§ MATERIAL:
<<<<
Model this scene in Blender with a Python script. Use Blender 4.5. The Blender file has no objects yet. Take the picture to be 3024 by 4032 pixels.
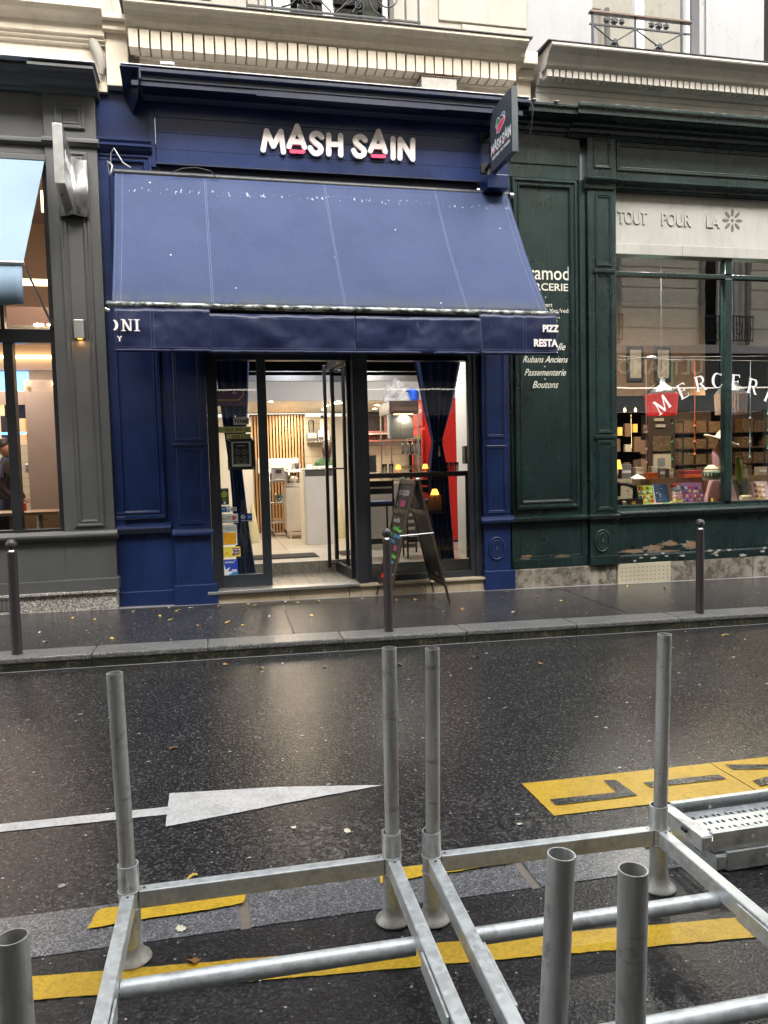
import bpy, bmesh, math, random
from mathutils import Vector, Matrix, noise
random.seed(7)
D = bpy.data
SC = bpy.context.scene
COL = SC.collection
PI = math.pi

# ------------------------------------------------------------------ camera
cam = D.cameras.new('camera'); cam_o = D.objects.new('camera', cam); COL.objects.link(cam_o)
cam.sensor_fit = 'VERTICAL'; cam.sensor_height = 36; cam.lens = 3027.4/4032*36
cam.clip_start = 0.05; cam.clip_end = 500
_y, _p, _r = (math.radians(a) for a in (12.526, 3.652, 1.456))
F = Vector((math.sin(_y)*math.cos(_p), math.cos(_y)*math.cos(_p), -math.sin(_p)))
R = Vector((math.cos(_y), -math.sin(_y), 0)); Dn = F.cross(R)
R2 = math.cos(_r)*R + math.sin(_r)*Dn; D2 = -math.sin(_r)*R + math.cos(_r)*Dn
M = Matrix((R2, -D2, -F)).transposed().to_4x4(); M.translation = (0, 0, 1.66)
cam_o.matrix_world = M
SC.camera = cam_o

# ------------------------------------------------------------------ light
W = D.worlds.new('World'); SC.world = W; W.use_nodes = True
wn = W.node_tree; wn.nodes.clear()
sky = wn.nodes.new('ShaderNodeTexSky'); sky.sky_type = 'NISHITA'; sky.sun_disc = False
sky.sun_elevation = math.radians(46); sky.sun_rotation = math.radians(160)
sky.air_density = 2.0; sky.dust_density = 6.0; sky.ozone_density = 1.0
hs = wn.nodes.new('ShaderNodeHueSaturation'); hs.inputs['Saturation'].default_value = 0.34
bg = wn.nodes.new('ShaderNodeBackground'); bg.inputs['Strength'].default_value = 0.15
wo = wn.nodes.new('ShaderNodeOutputWorld')
wn.links.new(sky.outputs[0], hs.inputs['Color']); wn.links.new(hs.outputs[0], bg.inputs['Color']); wn.links.new(bg.outputs[0], wo.inputs[0])
sun = D.lights.new('sun', 'SUN'); sun.energy = 1.05; sun.angle = math.radians(40); sun.color = (1, .985, .96)
sun_o = D.objects.new('sun', sun); COL.objects.link(sun_o)
sun_o.rotation_euler = (math.radians(44), 0, math.radians(-20))
SC.view_settings.view_transform = 'Standard'; SC.view_settings.look = 'None'
SC.view_settings.exposure = 2.38; SC.view_settings.gamma = 1; SC.view_settings.use_curve_mapping = False
SC.cycles.use_denoising = True
SC.cycles.max_bounces = 10; SC.cycles.transparent_max_bounces = 16
SC.cycles.sample_clamp_indirect = 6; SC.cycles.caustics_reflective = False; SC.cycles.caustics_refractive = False

# ------------------------------------------------------------------ ground levels: the street falls gently to the right
SL = 0.0145
def gz(x): return -SL*(x-1.65)
def rz(x): return gz(x)-0.122

# ------------------------------------------------------------------ object helpers
def tag(o, label=None, cat=None, group=None, kind=None):
    if label: o['label'] = label
    if cat: o['category'] = cat
    if group: o['group'] = group
    if kind: o['kind'] = kind
    return o
def thing(name, label, cat, loc=(0,0,0), rz_=0, group=None):
    o = D.objects.new(name, None); COL.objects.link(o); o.location = loc; o.rotation_euler = (0,0,rz_)
    o.empty_display_size = .1
    return tag(o, label, cat, group)
def copy_tree(o, parent=None):
    c = o.copy(); COL.objects.link(c)
    if parent: c.parent = parent
    for ch in list(o.children): copy_tree(ch, c)
    return c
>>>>
§ STATED TASK:
Copy out all the data exactly; skip the pictures.

§ ANSWER TO THIS EXERCISE:
Model this scene in Blender with a Python script. Use Blender 4.5. The Blender file has no objects yet. Take the picture to be 3024 by 4032 pixels.
import bpy, bmesh, math, random
from mathutils import Vector, Matrix, noise
random.seed(7)
D = bpy.data
SC = bpy.context.scene
COL = SC.collection
PI = math.pi

# ------------------------------------------------------------------ camera
cam = D.cameras.new('camera'); cam_o = D.objects.new('camera', cam); COL.objects.link(cam_o)
cam.sensor_fit = 'VERTICAL'; cam.sensor_height = 36; cam.lens = 3027.4/4032*36
cam.clip_start = 0.05; cam.clip_end = 500
_y, _p, _r = (math.radians(a) for a in (12.526, 3.652, 1.456))
F = Vector((math.sin(_y)*math.cos(_p), math.cos(_y)*math.cos(_p), -math.sin(_p)))
R = Vector((math.cos(_y), -math.sin(_y), 0)); Dn = F.cross(R)
R2 = math.cos(_r)*R + math.sin(_r)*Dn; D2 = -math.sin(_r)*R + math.cos(_r)*Dn
M = Matrix((R2, -D2, -F)).transposed().to_4x4(); M.translation = (0, 0, 1.66)
cam_o.matrix_world = M
SC.camera = cam_o

# ------------------------------------------------------------------ light
W = D.worlds.new('World'); SC.world = W; W.use_nodes = True
wn = W.node_tree; wn.nodes.clear()
sky = wn.nodes.new('ShaderNodeTexSky'); sky.sky_type = 'NISHITA'; sky.sun_disc = False
sky.sun_elevation = math.radians(46); sky.sun_rotation = math.radians(160)
sky.air_density = 2.0; sky.dust_density = 6.0; sky.ozone_density = 1.0
hs = wn.nodes.new('ShaderNodeHueSaturation'); hs.inputs['Saturation'].default_value = 0.34
bg = wn.nodes.new('ShaderNodeBackground'); bg.inputs['Strength'].default_value = 0.15
wo = wn.nodes.new('ShaderNodeOutputWorld')
wn.links.new(sky.outputs[0], hs.inputs['Color']); wn.links.new(hs.outputs[0], bg.inputs['Color']); wn.links.new(bg.outputs[0], wo.inputs[0])
sun = D.lights.new('sun', 'SUN'); sun.energy = 1.05; sun.angle = math.radians(40); sun.color = (1, .985, .96)
sun_o = D.objects.new('sun', sun); COL.objects.link(sun_o)
sun_o.rotation_euler = (math.radians(44), 0, math.radians(-20))
SC.view_settings.view_transform = 'Standard'; SC.view_settings.look = 'None'
SC.view_settings.exposure = 2.38; SC.view_settings.gamma = 1; SC.view_settings.use_curve_mapping = False
SC.cycles.use_denoising = True
SC.cycles.max_bounces = 10; SC.cycles.transparent_max_bounces = 16
SC.cycles.sample_clamp_indirect = 6; SC.cycles.caustics_reflective = False; SC.cycles.caustics_refractive = False

# ------------------------------------------------------------------ ground levels: the street falls gently to the right
SL = 0.0145
def gz(x): return -SL*(x-1.65)
def rz(x): return gz(x)-0.122

# ------------------------------------------------------------------ object helpers
def tag(o, label=None, cat=None, group=None, kind=None):
    if label: o['label'] = label
    if cat: o['category'] = cat
    if group: o['group'] = group
    if kind: o['kind'] = kind
    return o
def thing(name, label, cat, loc=(0,0,0), rz_=0, group=None):
    o = D.objects.new(name, None); COL.objects.link(o); o.location = loc; o.rotation_euler = (0,0,rz_)
    o.empty_display_size = .1
    return tag(o, label, cat, group)
def copy_tree(o, parent=None):
    c = o.copy(); COL.objects.link(c)
    if parent: c.parent = parent
    for ch in list(o.children): copy_tree(ch, c)
    return c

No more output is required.